--- TASK ---
Write out, word for word, every line from the first one through the line that holds "q = MB(); q.box(-hw", and nothing else; skip the pictures.

--- COLLECTED MATERIAL ---
___

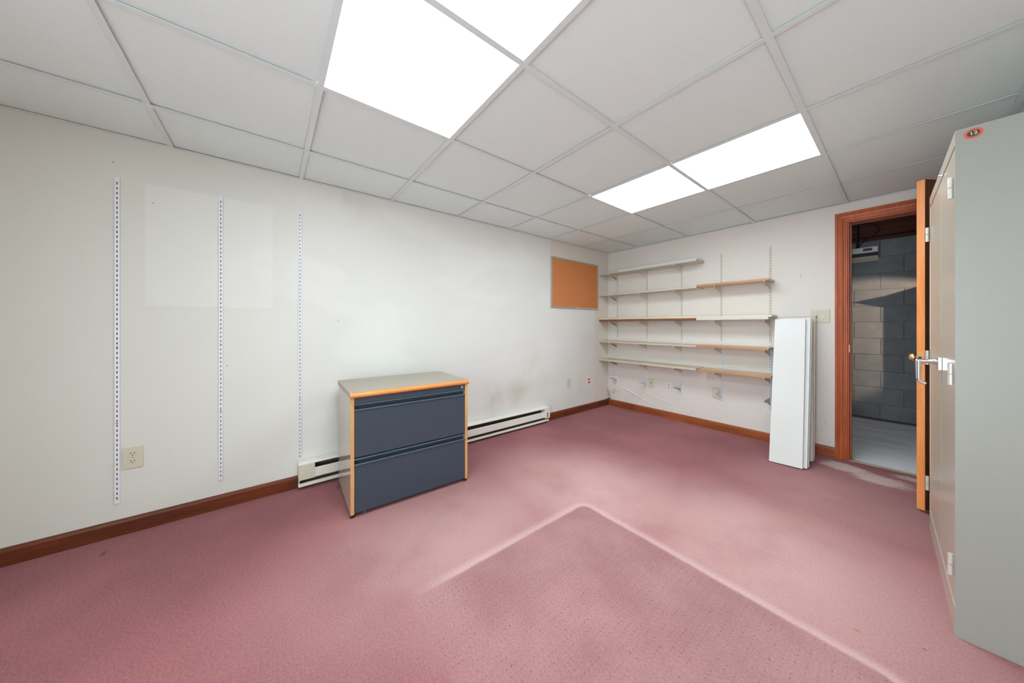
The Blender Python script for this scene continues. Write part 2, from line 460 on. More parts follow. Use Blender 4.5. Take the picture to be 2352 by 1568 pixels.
# ------------------------------------------------------------------ shell
fl = MB(); fl.box(-0.1, RX + 0.1, RY0 - 0.1, 0.0, -0.06, 0.0)
struct(fl.build('floor', M['carpet']), 'worn mauve carpet with the pale-rimmed imprint of a chair mat', 'floor')
b = MB(); b.box(-WT, 0, RY0 - WT, WT, -0.06, H + 0.3)
struct(b.build('wall_left', M['wall_left']), 'long off-white wall with smudges, empty shelf standards and cork board', 'wall')
b = MB()
b.box(0, DX0, 0, WT, -0.06, H + 0.3); b.box(DX1, RX + WT, 0, WT, -0.06, H + 0.3); b.box(DX0, DX1, 0, WT, DZ, H + 0.3)
wall_back = struct(b.build('wall_back', M['wall_back']), 'warm off-white end wall with shelves and doorway', 'wall')
b = MB(); b.box(RX, RX + WT, RY0 - WT, 0, -0.06, H + 0.3)
struct(b.build('wall_right', M['wall_plain']), 'plain off-white wall behind the metal cabinet', 'wall')
b = MB(); b.box(0, GX0, RY0 - WT, RY0, -0.06, H + 0.3); b.box(GX1, RX, RY0 - WT, RY0, -0.06, H + 0.3); b.box(GX0, GX1, RY0 - WT, RY0, GZ, H + 0.3)
struct(b.build('wall_front', M['wall_plain']), 'plain off-white wall behind the camera', 'wall')
# glazed outside door behind the camera: frame, one pane, daylight outside
gd = struct(thing('window_1', 'tall glazed door behind the camera letting daylight in', 'window', ((GX0 + GX1) / 2, RY0, 0)))
hw = (GX1 - GX0) / 2
for nm, a in (('frame', (-hw, -hw + 0.07, 0, GZ)), ('frame', (hw - 0.07, hw, 0, GZ)), ('rail', (-hw + 0.07, hw - 0.07, GZ - 0.08, GZ)), ('rail', (-hw + 0.07, hw - 0.07, 0, 0.12))):
    q = MB(); q.box(a[0], a[1], -0.06, -0.02, a[2], a[3]); q.build(nm, M['white_steel'], gd, 0.002)
q = MB(); q.box(-hw + 0.07, hw - 0.07, -0.043, -0.037, 0.12, GZ - 0.08); q.build('pane', M['pane'], gd)

# ceiling: deck above, lay-in tiles and metal tees below
b = MB(); b.box(-WT, RX + WT, RY0 - WT, WT, H + 0.30, H + 0.34)
ceil = struct(b.build('ceiling', M['plenum']), 'white suspended ceiling of square lay-in tiles', 'ceiling')
XS = [0.0] + GA + [RX]
YS = [0.0] + GB + [RY0]
# grid rows counted from the end wall: row k lies between YS[k] and YS[k+1]
FAR_ROW, NEAR_ROW = 2, 5
lit = {(i, r) for r in (FAR_ROW, NEAR_ROW) for i in (2, 3)}
tw = 0.012
tile_cache = {}
for i in range(len(XS) - 1):
    for r in range(len(YS) - 1):
        if (i, r) in lit: continue
        x0, x1 = XS[i], XS[i + 1]; y1, y0 = YS[r], YS[r + 1]
        key = (round(x1 - x0, 3), round(y1 - y0, 3))
        if key not in tile_cache:
            hx, hy = key[0] / 2 - 0.004, key[1] / 2 - 0.004
            q = MB(); q.box(-hx, hx, -hy, hy, 0.0, 0.016)
            tile_cache[key] = q.mesh('tile', M['tile'], 0.002, seg=1)
        link('tile', tile_cache[key], ceil, ((x0 + x1) / 2, (y0 + y1) / 2, H + 0.007 + random.uniform(-0.001, 0.002)),
             (random.uniform(-0.0012, 0.0012), random.uniform(-0.0012, 0.0012), 0))
def tee_mesh(axis, L):
    q = MB()
    prof = [(-tw, 0.0), (tw, 0.0), (tw, 0.0015), (0.001, 0.003), (0.001, 0.03), (-0.001, 0.03), (-0.001, 0.003), (-tw, 0.0015)]
    return q.prism(prof, axis, -L / 2, L / 2)
for x in GA:                                  # main runners, full length
    q = tee_mesh('y', -RY0); q.build('tee', M['tee'], ceil).location = (x, RY0 / 2, H)
cross = {}
for r, y in enumerate(GB):
    for i in range(len(XS) - 1):
        L = round(XS[i + 1] - XS[i] - (2 * tw if 0 < i < len(XS) - 2 else tw), 4)
        if L not in cross: cross[L] = tee_mesh('x', L).mesh('tee', M['tee'])
        xc = (XS[i] + XS[i + 1]) / 2 + (-tw / 2 if i == 0 else (tw / 2 if i == len(XS) - 2 else 0))
        link('tee', cross[L], ceil, (xc, y, H + 0.0004))
# wall angle
q = MB(); q.box(0, 0.02, RY0, 0, H - 0.001, H + 0.0018); q.box(0, 0.0018, RY0, 0, H, H + 0.02); q.build('wall_angle', M['tee'], ceil)
q = MB(); q.box(RX - 0.02, RX, RY0, 0, H, H + 0.0018); q.build('wall_angle', M['tee'], ceil)
q = MB(); q.box(0.02, RX - 0.02, -0.02, 0, H - 0.001, H + 0.0018); q.box(0.02, RX - 0.02, -0.0018, 0, H, H + 0.02); q.build('wall_angle', M['tee'], ceil)
q = MB(); q.box(0.02, RX - 0.02, RY0, RY0 + 0.02, H, H + 0.0018); q.build('wall_angle', M['tee'], ceil)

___

--- RIGHT ANSWER ---
The Blender Python script for this scene continues. Write part 2, from line 460 on. More parts follow. Use Blender 4.5. Take the picture to be 2352 by 1568 pixels.
# ------------------------------------------------------------------ shell
fl = MB(); fl.box(-0.1, RX + 0.1, RY0 - 0.1, 0.0, -0.06, 0.0)
struct(fl.build('floor', M['carpet']), 'worn mauve carpet with the pale-rimmed imprint of a chair mat', 'floor')
b = MB(); b.box(-WT, 0, RY0 - WT, WT, -0.06, H + 0.3)
struct(b.build('wall_left', M['wall_left']), 'long off-white wall with smudges, empty shelf standards and cork board', 'wall')
b = MB()
b.box(0, DX0, 0, WT, -0.06, H + 0.3); b.box(DX1, RX + WT, 0, WT, -0.06, H + 0.3); b.box(DX0, DX1, 0, WT, DZ, H + 0.3)
wall_back = struct(b.build('wall_back', M['wall_back']), 'warm off-white end wall with shelves and doorway', 'wall')
b = MB(); b.box(RX, RX + WT, RY0 - WT, 0, -0.06, H + 0.3)
struct(b.build('wall_right', M['wall_plain']), 'plain off-white wall behind the metal cabinet', 'wall')
b = MB(); b.box(0, GX0, RY0 - WT, RY0, -0.06, H + 0.3); b.box(GX1, RX, RY0 - WT, RY0, -0.06, H + 0.3); b.box(GX0, GX1, RY0 - WT, RY0, GZ, H + 0.3)
struct(b.build('wall_front', M['wall_plain']), 'plain off-white wall behind the camera', 'wall')
# glazed outside door behind the camera: frame, one pane, daylight outside
gd = struct(thing('window_1', 'tall glazed door behind the camera letting daylight in', 'window', ((GX0 + GX1) / 2, RY0, 0)))
hw = (GX1 - GX0) / 2
for nm, a in (('frame', (-hw, -hw + 0.07, 0, GZ)), ('frame', (hw - 0.07, hw, 0, GZ)), ('rail', (-hw + 0.07, hw - 0.07, GZ - 0.08, GZ)), ('rail', (-hw + 0.07, hw - 0.07, 0, 0.12))):
    q = MB(); q.box(a[0], a[1], -0.06, -0.02, a[2], a[3]); q.build(nm, M['white_steel'], gd, 0.002)
q = MB(); q.box(-hw + 0.07, hw - 0.07, -0.043, -0.037, 0.12, GZ - 0.08); q.build('pane', M['pane'], gd)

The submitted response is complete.